Here is what is happening in North Carolina and why it matters. Last week, the North Carolina State Conference NAACP filed a lawsuit to strike down North Carolina law H.B. 589, the worst voter suppression law in the country. That law imposes strict voter identification requirements. According to the North Carolina Justice Center, "African Americans are more than three times as likely as whites to not have a government-issued ID." According to the ACLU of North Carolina, although black people are only 22 percent of the population in North Carolina, they are 31 percent of the voters who do not possess valid state-issued government ID.

In addition to imposing strict voter ID requirements, H.B. 589 eliminated same day voter registration. Similar to voter identification requirements, the elimination of same day registration has a disproportionate impact on black people.
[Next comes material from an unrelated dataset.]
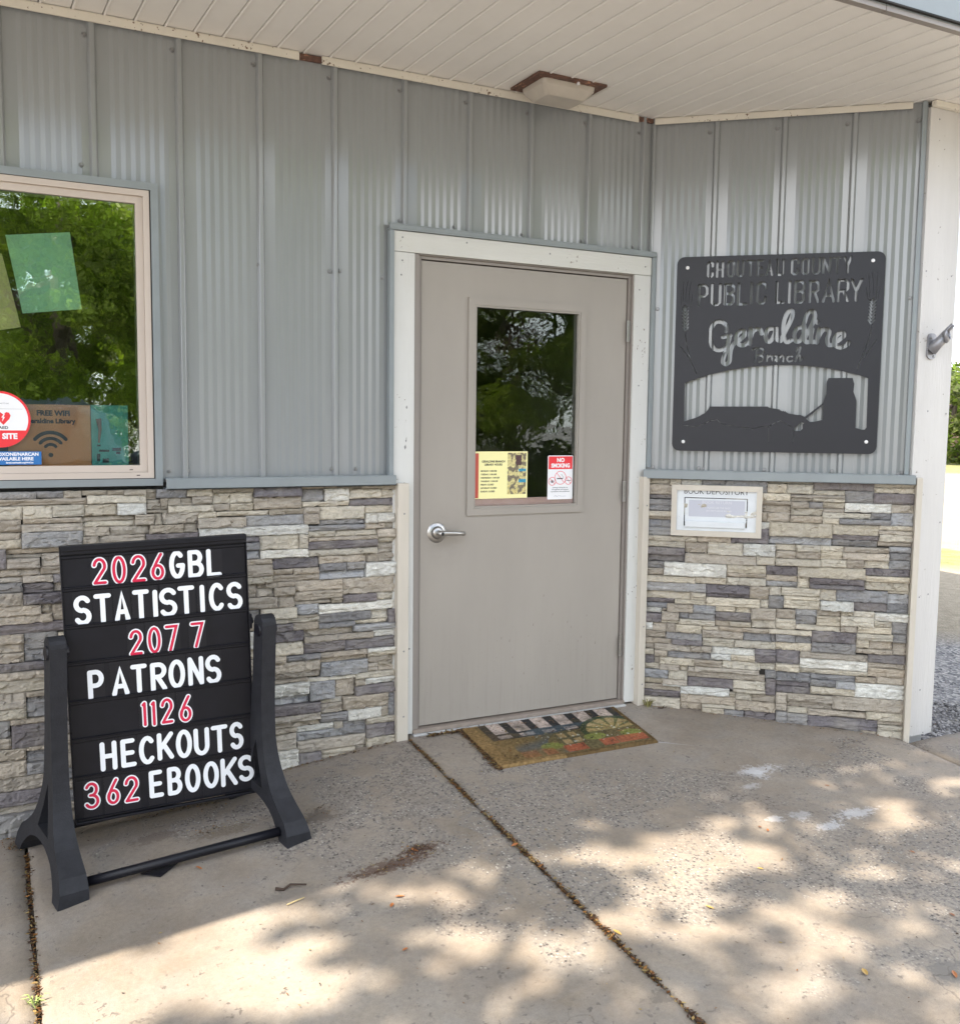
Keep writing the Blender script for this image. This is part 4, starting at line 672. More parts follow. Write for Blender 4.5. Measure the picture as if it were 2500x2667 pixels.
lv.tube([(.070, -.052, .855), (.10, -.054, .856), (.15, -.053, .854), (.192, -.050, .851), (.196, -.040, .851)], [.0115, .012, .0105, .010, .009], 12); lv.build('lever', M['steel'], ho, True)
MB().disc((.081, -.0655, .855), .0075, h=.0008, seg=12).build('keyhole', M['dark'], ho)
sm = MB(); rs = random.Random(4)
for _ in range(34):
    x = rs.uniform(.35, .95); z = rs.gauss(.25, .14)
    if z < .02: continue
    l = rs.uniform(.002, .014); sm.prism([[(x, z), (x+l*.3, z+.001), (x+l*.4, z+l), (x+l*.1, z+l*.8)]], -.0012, -.0015)
fixn(sm.build('scuff', worn('scuff_mark', (.25, .22, .20), .6), dr))

# ------------------------------------------------------------------ window
win = thing('window', 'fixed window in a tan vinyl frame at the left edge, reflecting trees', 'window')
WX0 = -2.86
def Ring(xa, xb, za, zb, w, y0, y1, m, name, par):
    b = MB().prism([[(xa, za), (xb, za), (xb, zb), (xa, zb)], [(xa+w, za+w), (xb-w, za+w), (xb-w, zb-w), (xa+w, zb-w)]], y0, y1); return fixn(b.build(name, m, par))
Ring(WX0, -1.0865, 1.0885, 2.2145, .0265, .0, -.042, M['flash'], 'window_flashing', win)
Ring(WX0+.031, -1.1175, 1.1175, 2.1865, .022, .05, -.036, M['winframe'], 'outer_frame', win)
Ring(WX0+.0535, -1.1400, 1.1400, 2.1640, .026, .05, -.024, M['winframe'], 'sash', win)
Ring(WX0+.028, -1.1145, 1.1145, 2.1895, .0028, .05, -.0365, M['dark'], 'seal', win)
GWX1, GWZ0, GWZ1 = -1.168, 1.168, 2.136
MB().box(WX0+.08, GWX1, -.012, -.007, GWZ0, GWZ1).build('glass_pane', M['glass'], win)
wd = MB()
for x, z in ((-1.175, 1.1285), (-1.200, 1.150)): wd.box(x-.006, x+.006, -.0365, -.0372, z-.0015, z+.0015)
wd.build('weep_hole', M['dark'], win)

# papers behind the window glass
def sheet(name, lab, cat, poly, y, m, th=.001):
    o = MB().prism([poly], y, y+th).build(name, m); fixn(o); return tag(o, lab, cat)
sheet('paper_sheet', 'mint green sheet of paper taped inside the window pane', 'paper', [(-1.602, 1.986), (-1.554, 1.714), (-1.356, 1.742), (-1.390, 2.016)], .004, M['paper_g'])
sheet('paper_sheet', 'buff sheet of paper at the left edge of the window pane', 'paper', [(-1.83, 1.93), (-1.78, 1.62), (-1.561, 1.665), (-1.615, 1.92)], .004, M['paper_b'])
wf = thing('wifi_poster', 'orange poster with a black wireless symbol inside the window', 'poster')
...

As stated in the NAACP's lawsuit, although African Americans are 22 percent of North Carolina's population, they constituted 41 percent of the people who used same day registration in 2012.

H.B 589 also eliminates seven full days of early voting, including Saturday and Sunday voting. That change disproportionately impacts black people. As stated in the complaint, 70 percent of black voters used early voting in 2012. Although black people constitute 22 percent of the population in North Carolina, they constitute 29 percent of all early voters.

Finally, H.B. 589 eliminates out of precinct voting and increases the number of people who can challenge ballots. As stated in the complaint, although black people constitute 22 percent of the population in North Carolina, they cast 30 percent of all out of precinct ballots. By increasing the number of challengers, North Carolina is paving the way for right wing groups like True the Vote to harass and profile black and Latino voters. This will only slow down the voting process, increase the lines at the polls and discourage people from voting.

Before enacting H.B. 589, civil rights groups informed the legislature of the proposed law's disproportionate and discriminatory impact on African Americans. Yet, in violation of Section 2 of the Voting Rights Act, the Fifteenth Amendment and the Fourteenth Amendment, the General Assembly decided to enact the law anyway. I hope that the court strikes down H.B. 589. If we don't defeat H.B. 589 in North Carolina, voter suppression will become the norm and African American political power will be diluted and other civil rights gains will be reversed as well.